For making such statements, Hamza was denounced – his critics insisting that his words put Muslims in danger and that he must apologize. An Middle East Monitor article published in January 2017 was titled: “Hamza Yusuf is no brother to the Muslim Brotherhood.” Writer Tallha Abdulrazaq asserted that, “Hamza Yusuf is providing additional ammunition to tyrants such as Egyptian President Abdel Fattah Al-Sisi who is already responsible for a campaign of mass murder.”

In stark contrast with his comments in the 1990s, at the RIS conference, Yusuf also named the ancient hatred underpinning Islamism and the Brotherhood: “Yeah, we have some of the worst racism in our own community... the anti-Jewish rhetoric that you hear in the Islamic community is horrific.”

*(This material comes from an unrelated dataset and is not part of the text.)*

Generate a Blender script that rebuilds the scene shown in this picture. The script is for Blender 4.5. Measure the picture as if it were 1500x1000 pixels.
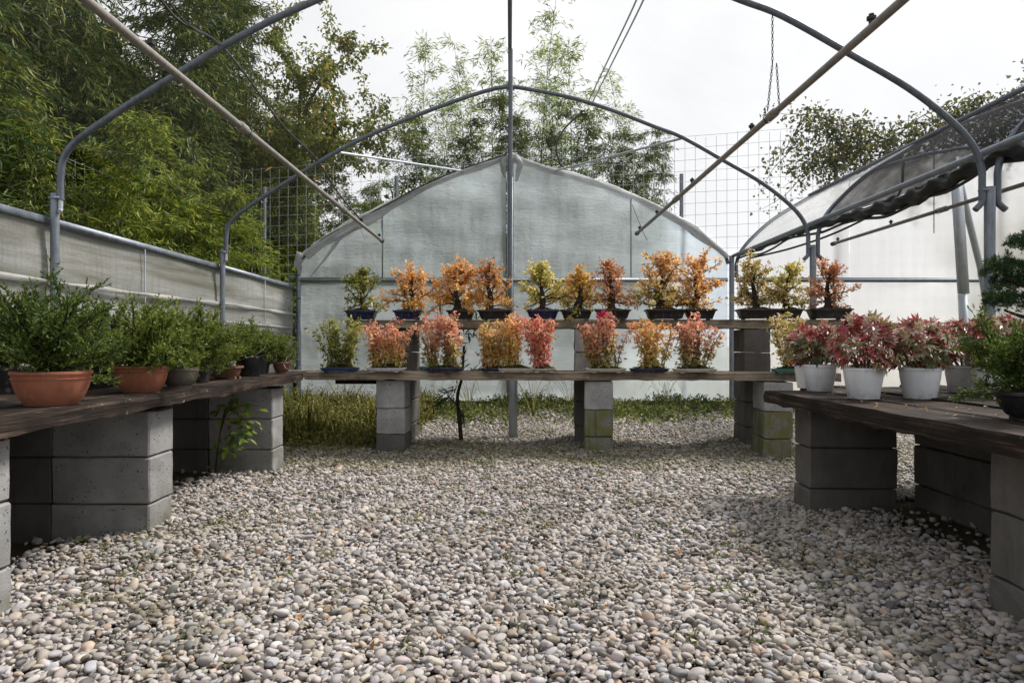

However, all these encouraging sentiments do not square at all with the fact that Yusuf continues to lead Zaytuna, the Muslim college he founded with Islamist activists and anti-Israel radicals Zaid Shakir and Hatem Bazian, both of whom possess their own horrific records of Islamist and anti-Jewish rhetoric. Bazian has openly preached violence, and in 2017, his employer - the University of Berkeley - condemned his dissemination of two virulently antisemitic memes on social media.

Zaid Shakir is also notorious for his radical positions. For example, in a 2001 article he wrote in defense of political Islam and in opposition to Muslim alliances with Jews and Christians, he declared: “Islam presents an absolutist political agenda, or one which doesn’t lend itself to compromise... At this juncture, Allah warned the Muslims against seeking the aid of the Jews and the Christians. Furthermore, He warned that whoever sought support from these groups was in their camp.”

Although both have continued to work with Yusuf, in the face of staunch Islamist criticism, they have made it clear that they do not always agree with him. So in the face of global Islamist condemnation, and even mild reproach from his own colleagues in California, is Yusuf now a genuine moderate, or just a less extreme Islamist?

That Yusuf and Bin Bayyah now oppose the Muslim Brotherhood and have aligned with the UAE is certainly a significant improvement over the machinations of the Muslim Brotherhood. But there is little doubt that Yusuf and Bin Bayyah remain Islamists too. Affirming the legitimacy of sharia is still a rejection of America’s constitutional values. In 2014, Yusuf signed a letter to ISIS condemning the group’s tactics but welcoming sharia law. The sixteenth point from the letter states: “Hudud punishments are fixed in the Qu’ran and Hadith and are unquestionably obligatory in Islamic Law.”

However, in the global conflict with radical Islam, choosing to accept only those completely committed to American secular democracy is a luxury we perhaps cannot afford. While anti-Brotherhood Islamists must ultimately also be opposed, it would nonetheless be welcome if more Muslims chose Hamza Yusuf and the Emiratis over Qatar, Turkey and the Brotherhood.